The Believer


Sarah Krasnostein is an incredible writer, and her previous book, The Trauma Cleaner, won just about every award it was eligible for. The Believer is a more diffuse project than Trauma Cleaner, but it's just as wonderful to read and ponder. Trauma Cleaner was focused on one woman's extraordinary life story; The Believer encounters six different individuals or groups, who all have one thing in common -- they all have faith in something. Krasnostein spends time with a 'death doula' and one of her clients at the very end of life; a group investigating paranormal phenomena; some creationists; a woman who spent 35 years in jail after killing her abusive husband (it was quite startling to come across this story so soon after reading The Mother, but it was a total coincidence...); a family of Mennonites; and believers in UFOs.

The UFO section centres on the disappearance of Frederick Valentich, a 20 year old pilot who vanished over Bass Strait but reported seeing mysterious lights and an inexplicable craft moving above him before he went missing. My father was also based at Moorabin Airport at the time, and I can remember discussions about this incident in my childhood; Dad always believed that Valentich was unknowingly flying upside down.
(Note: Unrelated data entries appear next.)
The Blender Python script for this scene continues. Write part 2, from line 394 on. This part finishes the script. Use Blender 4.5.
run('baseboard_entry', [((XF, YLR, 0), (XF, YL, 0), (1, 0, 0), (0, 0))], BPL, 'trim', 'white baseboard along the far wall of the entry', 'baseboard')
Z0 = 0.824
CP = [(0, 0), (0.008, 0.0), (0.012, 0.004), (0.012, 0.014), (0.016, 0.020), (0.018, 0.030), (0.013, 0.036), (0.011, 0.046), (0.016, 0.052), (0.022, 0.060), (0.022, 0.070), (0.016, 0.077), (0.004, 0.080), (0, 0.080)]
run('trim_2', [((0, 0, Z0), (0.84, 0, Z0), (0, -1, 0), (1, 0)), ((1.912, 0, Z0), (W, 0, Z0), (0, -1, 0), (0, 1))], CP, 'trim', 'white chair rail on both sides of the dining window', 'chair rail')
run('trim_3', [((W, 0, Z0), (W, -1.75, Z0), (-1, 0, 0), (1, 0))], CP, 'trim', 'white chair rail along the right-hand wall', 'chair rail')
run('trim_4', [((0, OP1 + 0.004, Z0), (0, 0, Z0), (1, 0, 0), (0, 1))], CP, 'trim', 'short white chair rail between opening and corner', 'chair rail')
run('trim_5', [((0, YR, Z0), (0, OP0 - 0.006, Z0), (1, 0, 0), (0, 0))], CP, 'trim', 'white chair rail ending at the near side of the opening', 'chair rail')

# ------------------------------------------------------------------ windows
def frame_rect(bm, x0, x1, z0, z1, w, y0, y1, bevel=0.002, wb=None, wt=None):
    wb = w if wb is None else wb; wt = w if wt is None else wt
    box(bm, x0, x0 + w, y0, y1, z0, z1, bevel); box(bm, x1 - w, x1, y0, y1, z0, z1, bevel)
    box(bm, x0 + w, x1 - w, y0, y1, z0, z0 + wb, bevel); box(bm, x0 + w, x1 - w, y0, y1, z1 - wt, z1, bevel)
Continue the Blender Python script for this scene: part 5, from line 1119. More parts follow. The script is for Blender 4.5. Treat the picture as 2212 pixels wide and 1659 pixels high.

In every encounter, even where Krasnostein seems completely sceptical about her subjects' beliefs (particularly with the Mennonites and the creationists), her gentle but rigorous attention is notable. She is motivated by a desire to understand, not to judge, and even where it's impossible for her to see any way across the divide, she tries her utmost to reach out a hand. In these days when we are all so quick to pronounce and condemn, this book is a salutary corrrective. The Believer may not provide the most scholarly or coherent narrative, but it's definitely a fascinating and absorbing journey.